## Requirement
Where the word "scene" occurs in a line, return that line.

## Supplied material
****************************************
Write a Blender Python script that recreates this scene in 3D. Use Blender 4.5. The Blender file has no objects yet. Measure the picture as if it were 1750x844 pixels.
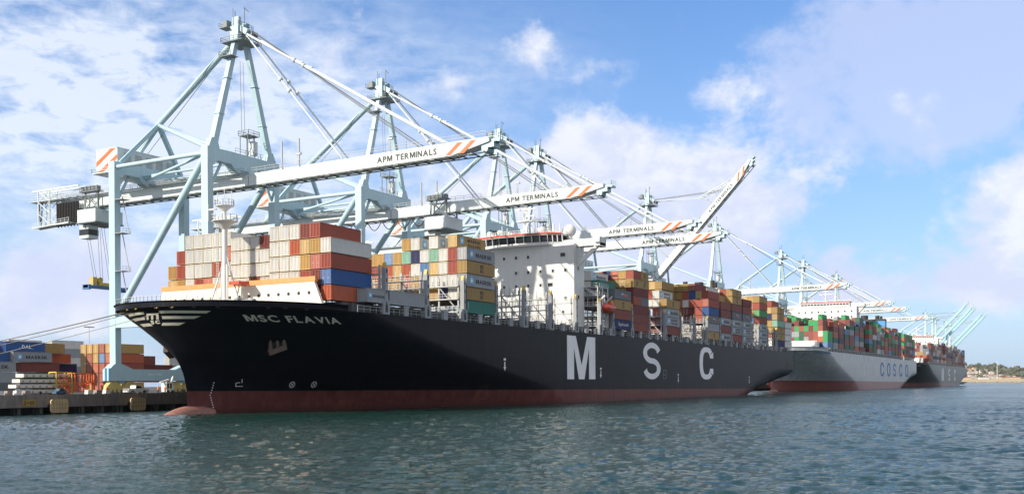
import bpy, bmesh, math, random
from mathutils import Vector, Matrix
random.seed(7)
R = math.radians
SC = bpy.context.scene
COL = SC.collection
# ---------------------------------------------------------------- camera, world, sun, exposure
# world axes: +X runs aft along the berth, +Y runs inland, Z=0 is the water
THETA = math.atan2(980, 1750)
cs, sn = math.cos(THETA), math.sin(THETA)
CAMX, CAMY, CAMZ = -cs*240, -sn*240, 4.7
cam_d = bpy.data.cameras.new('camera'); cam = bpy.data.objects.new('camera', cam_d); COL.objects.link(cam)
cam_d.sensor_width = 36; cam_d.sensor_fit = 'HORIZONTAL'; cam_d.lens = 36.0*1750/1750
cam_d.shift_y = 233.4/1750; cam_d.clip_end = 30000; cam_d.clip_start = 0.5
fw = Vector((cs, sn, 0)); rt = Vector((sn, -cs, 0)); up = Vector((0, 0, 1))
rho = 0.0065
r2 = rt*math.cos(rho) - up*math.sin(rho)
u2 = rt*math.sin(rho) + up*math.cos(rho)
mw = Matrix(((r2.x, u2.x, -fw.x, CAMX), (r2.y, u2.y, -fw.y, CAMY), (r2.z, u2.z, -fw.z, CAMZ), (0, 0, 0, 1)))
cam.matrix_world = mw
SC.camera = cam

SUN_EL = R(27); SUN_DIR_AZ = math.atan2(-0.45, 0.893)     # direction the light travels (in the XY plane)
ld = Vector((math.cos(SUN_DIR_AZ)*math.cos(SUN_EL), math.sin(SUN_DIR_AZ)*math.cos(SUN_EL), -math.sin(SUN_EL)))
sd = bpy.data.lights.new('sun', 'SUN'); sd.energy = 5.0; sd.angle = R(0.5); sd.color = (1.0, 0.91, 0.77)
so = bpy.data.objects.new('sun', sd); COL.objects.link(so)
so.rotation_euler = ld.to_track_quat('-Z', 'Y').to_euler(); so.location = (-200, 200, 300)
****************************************
## Problem solution
Write a Blender Python script that recreates this scene in 3D. Use Blender 4.5. The Blender file has no objects yet. Measure the picture as if it were 1750x844 pixels.
SC = bpy.context.scene